Now, let’s get the ball rolling starting with the inactivity in the lower divisions – the Archilles heel or rather orphans of Namibian football.  As it stands, there is an urgent need to map out tangible structures and this can only be done through a complete revamp of the lower tier leagues’ current structures. We need to revisit the demarcation of our lower tier leagues if we are to level the playing field in terms of fairness and affordability. 

Given our tricky geographic layout, the lower division teams have been unavoidable victims of marathon fixture congestion, travelling long distances to honour their league assignments – notwithstanding their skeleton budgets.

You can’t have football teams travelling all the way from Lüderitz to honour league fixtures in Karasburg, Aroab, Grunau or Keetmanshoop for that matter. 

It should be noted that footballers are not robots. They are human beings and need to be accorded recovery periods and cannot be expected to perform at their level best after travelling such long distances by road, nogal crammed in sub-standard travelling mode like sardines in fish cans. Same applies to teams campaigning in the vast Kunene region.

Back to the real McCoy, the “so called suspended” MTC Namibia Premier League (NPL). Yours truly was actually shocked to learn that 20 out of the 22 representatives voted in favour of the NPL’s “illegal suspension”. Is this a mere coincidence that the numbers tie perfectly in with those who voted in favour of Haikali?
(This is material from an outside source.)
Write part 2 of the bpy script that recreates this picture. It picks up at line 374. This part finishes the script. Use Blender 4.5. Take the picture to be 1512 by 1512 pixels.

I’m just wondering. 

Yours truly still maintains that the country’s football governing organ (NFA) erred big time to ground its most valuable affiliate... thus in the process killing the goose that lays the golden eggs. 
As the legitimate presiding football body, it is within the NFA’s jurisdiction to charge the league for misconduct and subsequent sanctions. NFA should not hide behind a trumped-up ostensible directive from the world’s football governing body Fifa. 

The latter merely sanctioned a well-orchestrated misleading recommendation by the trigger-happy NFA Normalisation Committee (NC). I’m publicly challenging the NFA/NC to publish the letter written to Fifa for divine intervention.

Anyway, that put aside, I’m not the kind of bloke that dwells on things; let us roll up the sleeves and put our differences aside for the sake of football whilst considering the plight of poor footballers – the real custodians of the game. 

My humble advice to the NPL top brass is nothing is iron-cast, swallow your pride, heed the “cooked” Fifa directives, smoke the peace pipe and let football be the winner. I rest my case.